The laws changed after South Dakota v Wayfair. Each state has it's own nexus which can be by volume of sales, dollar amount or both. That is assuming you(the business) has no property or w4/9 "empliyees" living and working within the state being sold in to.

Snowman 12-25-2021 06:38 AM

I'm surprised by how few people actually seem to understand the fees associated with each of the various selling options.

I constantly hear people comparing PWCC or Probstein fees to eBay even for higher end cards, saying something like "eBay charges 12.5%", so you're better off selling through Probstein anyhow because they only charge 10% or some such nonsense. If you have an ebay store (which only costs something like $20 per month), then those 12.5% selling fees only apply to the first $2500. Any amount above that only gets charged a 2.5% payment processing fee. If you sell a card for $15,000 on ebay, your total fees will be $625 (12.5% of $2500 + 2.5% of $12,500), which is only 4.2%. If you sell that same card through Probstein for $15,000, you'll pay $1500 in fees since that tier comes with a 10% consignment fee. And even if you sell through PWCC with their 20% buyers premium model, you're still not paying anywhere near 20% in actual fees as they give you a percentage of that buyers premium. For a card that sells for $15,000, they give you 110% of the hammer price, or half of the buyers premium. But even that still doesn't work out to paying a 10% fee. To figure out the true percentage, you take the amount you receive divided by the amount the buyer actually pays. So if they paid $15,000 with the buyers premium, then the hammer price was $12,500 + a $2500 buyer's premium, which you get half of. So, you would pay $1250 out of the $15,000 in fees to PWCC, which is 8.3%.
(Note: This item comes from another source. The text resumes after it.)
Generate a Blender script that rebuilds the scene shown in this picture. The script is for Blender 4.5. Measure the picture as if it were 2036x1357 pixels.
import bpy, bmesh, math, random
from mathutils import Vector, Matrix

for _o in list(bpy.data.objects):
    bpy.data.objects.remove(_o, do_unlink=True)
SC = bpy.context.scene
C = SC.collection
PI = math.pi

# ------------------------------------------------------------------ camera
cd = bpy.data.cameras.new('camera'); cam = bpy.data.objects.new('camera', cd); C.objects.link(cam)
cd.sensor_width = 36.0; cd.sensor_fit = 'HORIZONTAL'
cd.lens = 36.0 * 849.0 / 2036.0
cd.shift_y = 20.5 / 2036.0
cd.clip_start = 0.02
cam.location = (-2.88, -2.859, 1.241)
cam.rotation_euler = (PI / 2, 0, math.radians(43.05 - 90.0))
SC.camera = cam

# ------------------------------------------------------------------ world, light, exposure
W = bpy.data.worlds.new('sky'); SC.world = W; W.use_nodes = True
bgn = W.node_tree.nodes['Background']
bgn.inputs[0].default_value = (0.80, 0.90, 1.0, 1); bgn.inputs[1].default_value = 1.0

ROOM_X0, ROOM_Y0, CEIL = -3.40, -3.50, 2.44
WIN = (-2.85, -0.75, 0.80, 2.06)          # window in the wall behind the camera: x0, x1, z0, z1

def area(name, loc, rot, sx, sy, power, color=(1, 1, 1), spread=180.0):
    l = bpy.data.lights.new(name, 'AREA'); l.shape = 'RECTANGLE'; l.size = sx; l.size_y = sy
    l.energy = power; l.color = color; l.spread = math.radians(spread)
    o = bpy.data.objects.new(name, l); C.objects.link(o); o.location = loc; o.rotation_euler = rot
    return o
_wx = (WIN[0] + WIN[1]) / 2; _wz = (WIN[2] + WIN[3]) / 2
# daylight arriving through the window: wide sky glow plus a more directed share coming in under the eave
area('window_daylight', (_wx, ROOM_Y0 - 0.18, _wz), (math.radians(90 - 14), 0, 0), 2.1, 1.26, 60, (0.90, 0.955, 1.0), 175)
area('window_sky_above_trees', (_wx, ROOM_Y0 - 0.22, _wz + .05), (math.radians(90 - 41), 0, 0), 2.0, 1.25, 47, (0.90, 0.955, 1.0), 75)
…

Cliff notes - if you sell a $15,000 card your fees would be
$625 on ebay (4.2%)
~$675 on myslabs.com (~4.5%, NOT 1% as advertised)
$1250 on PWCC (8.3%)
$1500 through Probstein (10%)

And even for the cheapest cards on PWCC that only sell for less than $50, which comes with the full 20% buyers premium going to PWCC, you still aren't paying them 20%. You're paying $2 in fees for a $12 sale, which is 16.7%, not 20%.

Snowman 12-25-2021 06:43 AM

In rebuttal to what some have claimed above, buyers always know exactly how much they're paying on PWCC. The buyers premium is not hidden. It's not up to them to figure it out on their own. When you go to place a bid, it states right there how much your total bid is including the buyers premium. So they're not trying to trick people into thinking they are paying less and suckering them in for another 20% at checkout as implied above. It's expressly stated right there on your bid amount.

drmondobueno 12-25-2021 10:51 AM

Quote:

Originally Posted by Carter08 (Post 2177755)
Agree. They seem to have their stuff together. Probably figured volume will decrease slightly but price per sale goes up.

Make more, work less. Sounds like a winner to me.

Disclosure: not a fan or PWCC buyer since 2016.